Du côté francophone, le mouvement Oxygène, avec quelques autres, s’était essayé à percer le plafond de verre lors des élections fédérales et régionales de 2019. En vain. Né suite aux scandales (Samusocial, Publifin et autres), inspiré par le En Marche d’Emmanuel Macron en France, ces citoyens voulaient oxygéner la démocratie et la rendre plus transparente et plus éthique. Mais pour y arriver, il faut des moyens pour se financer, des accès aux médias et la capacité à franchir le seuil électoral des 5%. Résultat : Oxygène et les autres petites formations issues du même moule se sont épuisées et ont quasiment disparu de la circulation. Tout juste ont-elles obtenu quelques élus locaux.
En vue du le scrutin à venir, en Flandre, le mouvement progressiste Vista tente depuis cinq ans d’en faire de même et envisage de présenter des candidats le 9 juin prochain, dans certaines provinces du nord du pays. Le constat est le même : tout est fait pour empêcher les nouveaux venus de percer. « Vista est né après les élections locales en 2018/19, explique Jan Wostyn. En Flandre, on assiste à une forte montée du Vlaams Belang, mais aussi, désormais, du PvdA (PTB). Il y a une faiblesse trop grande du centre et des partis traditionnels. Vooruit a un peu changé la donne, mais il y a un besoin de renouveau. En outre, tous les partis démocratiques existant sont au pouvoir, à un niveau ou à un autre. Pour les électeurs mécontents, il ne reste que les extrêmes… »

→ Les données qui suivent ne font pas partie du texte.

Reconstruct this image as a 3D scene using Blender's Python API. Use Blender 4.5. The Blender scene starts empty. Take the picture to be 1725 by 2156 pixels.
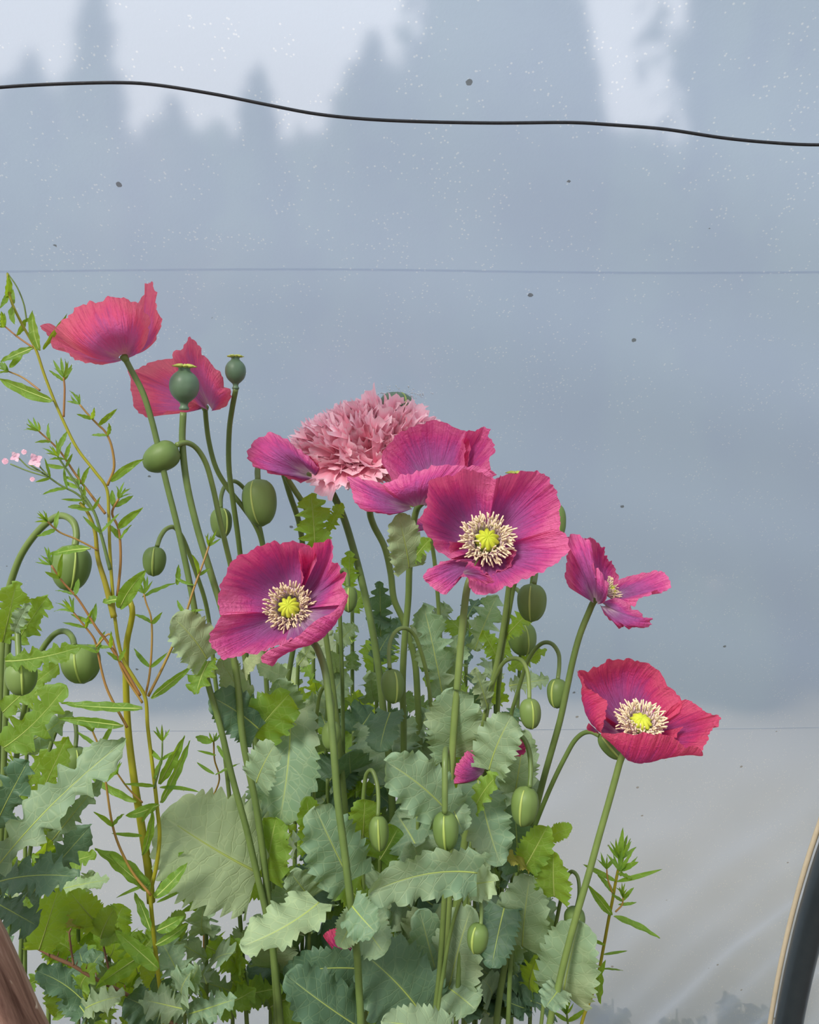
import bpy, math, random
import numpy as np
from mathutils import Vector, Matrix

# ------------------------------------------------------------------ camera, sky, light, exposure
SC = bpy.context.scene
F, CX, CY, CAMZ = 1725.0, 862.5, 1078.0, 1.35
cam_d = bpy.data.cameras.new('camera')
cam_d.sensor_fit = 'HORIZONTAL'; cam_d.sensor_width = 36.0; cam_d.lens = 36.0
cam_d.clip_start = 0.02; cam_d.clip_end = 200
cam = bpy.data.objects.new('camera', cam_d)
SC.collection.objects.link(cam)
cam.location = (0, 0, CAMZ); cam.rotation_euler = (math.radians(90), 0, 0)
SC.camera = cam

world = bpy.data.worlds.new('sky'); SC.world = world; world.use_nodes = True
wn = world.node_tree; wn.nodes.clear()
_o = wn.nodes.new('ShaderNodeOutputWorld'); _b = wn.nodes.new('ShaderNodeBackground')
_t = wn.nodes.new('ShaderNodeTexCoord'); _s = wn.nodes.new('ShaderNodeSeparateXYZ')
_r = wn.nodes.new('ShaderNodeValToRGB')
_r.color_ramp.elements[0].position = 0.0; _r.color_ramp.elements[0].color = (0.72, 0.70, 0.70, 1)
_r.color_ramp.elements[1].position = 1.0; _r.color_ramp.elements[1].color = (1.50, 1.58, 1.72, 1)
wn.links.new(_t.outputs['Generated'], _s.inputs[0]); wn.links.new(_s.outputs['Z'], _r.inputs[0])
wn.links.new(_r.outputs[0], _b.inputs[0]); wn.links.new(_b.outputs[0], _o.inputs[0])
_b.inputs[1].default_value = 0.95

sun_d = bpy.data.lights.new('sun', 'SUN'); sun_d.energy = 3.7; sun_d.angle = math.radians(15); sun_d.color = (1.0, 0.95, 0.86)
sun = bpy.data.objects.new('sun', sun_d); SC.collection.objects.link(sun)
sun.rotation_euler = Vector((0.55, 0.90, -0.72)).to_track_quat('-Z', 'Y').to_euler()

SC.view_settings.view_transform = 'Standard'; SC.view_settings.look = 'None'
SC.view_settings.gamma = 1.0; SC.view_settings.use_curve_mapping = False
SC.view_settings.exposure = 0.0
try:
    SC.cycles.use_denoising = True; SC.cycles.max_bounces = 7; SC.cycles.diffuse_bounces = 4
    SC.cycles.use_adaptive_sampling = True; SC.cycles.adaptive_threshold = 0.03
    SC.cycles.transmission_bounces = 5; SC.cycles.transparent_max_bounces = 8
except Exception: pass

# ------------------------------------------------------------------ helpers
RNG = np.random.RandomState(7)
def P(px, py, D):
    return np.array([(px - CX) * D / F, D, CAMZ - (py - CY) * D / F])
def nz(v):
    v = np.asarray(v, float); n = np.linalg.norm(v); return v / n if n > 1e-12 else v
def nzr(a):
    return a / np.maximum(np.linalg.norm(a, axis=-1, keepdims=True), 1e-12)
def catmull(pts, n):
    p = np.asarray(pts, float)
    if len(p) == 2:
        return p[0] + (p[1] - p[0]) * np.linspace(0, 1, n)[:, None]
    d = np.linalg.norm(np.diff(p, axis=0), axis=1); cum = np.r_[0, np.cumsum(d)]
    q = np.vstack([2 * p[0] - p[1], p, 2 * p[-1] - p[-2]])
    tt = np.linspace(0, cum[-1], n); out = np.empty((n, p.shape[1]))
    idx = np.clip(np.searchsorted(cum, tt, side='right') - 1, 0, len(p) - 2)
    u = ((tt - cum[idx]) / np.maximum(d[idx], 1e-9))[:, None]
    a, b, c, e = q[idx], q[idx + 1], q[idx + 2], q[idx + 3]
    # tangents limited by the segment length keep long and short segments smooth
    m1 = 0.5 * (c - a); m2 = 0.5 * (e - b)
    L = d[idx][:, None]
    for m in (m1, m2):
        k = np.linalg.norm(m, axis=1, keepdims=True); np.multiply(m, np.minimum(1, 1.2 * L / np.maximum(k, 1e-9)), out=m)
    u2, u3 = u * u, u ** 3
    return (2*u3 - 3*u2 + 1) * b + (u3 - 2*u2 + u) * m1 + (-2*u3 + 3*u2) * c + (u3 - u2) * m2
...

« Comme Oxygène avant nous, poursuit Jan Wostyn, nous constatons toutefois qu’il est très difficile d’entrer dans le jeu politique. Il y a énormément de barrières ! C’est pour cela qu’en Belgique, il n’y a pas d’initiatives nouvelles ou des membres d’un parti qui le quittent pour en créer un autre, comme aux Pays-Bas avec Peter Omtzigt. Le seul qui l’a fait chez nous, c’est Jean-Marie Dedecker, mais avec un discours démagogue. Les citoyens, eux veulent créer des listes avec de nouvelles idées… Les seuils qui existent, à notre avis, sont injustes et bloquent la démocratie telle qu’elle devrait vivre. C’est le cas aussi de ce financement des partis qui en font des puissances démesurées. » Désormais, dit-il, ils invitent leurs membres à des parcs d’attraction avec leur famille pour obtenir leur adhésion. »
« Le dernier recours »
« Après pas mal de discussions entre nous, après avoir consulté des professeurs de droit constitutionnel et des cabinets d’avocats, nous avons compris que la seule manière possible pour changer les choses, c’était de faire un recours en justice contre ce système de particratie, soulignent les représentants d’Oxygène et de Vista. C’est un dernier recours. » Car ces dernières années, de nombreuses expressions publiques ont eu lieu sur le sujet tant en Flandre qu’en Wallonie ou à Bruxelles, constatent-ils, sans que rien ne change. Et la Vivaldi, qui avait fait du renouveau politique un de ses objectifs, n’a pratiquement rien fait. « Il y a eu des réactions très polies à ces expressions, mais les politiques en place ne sont pas capables de bouger le système parce qu’ils ne bénéficient tous. On a créé un oligopole public, de fait ! »
Réformer le financement, diminuer les seuils électoraux, adapter les législations… La justice ne changera pas les choses en soi. « Mais une déclaration de la Cour constitutionnelle pourrait forcer les choses, amener les partis à ouvrir davantage le système », espèrent-ils.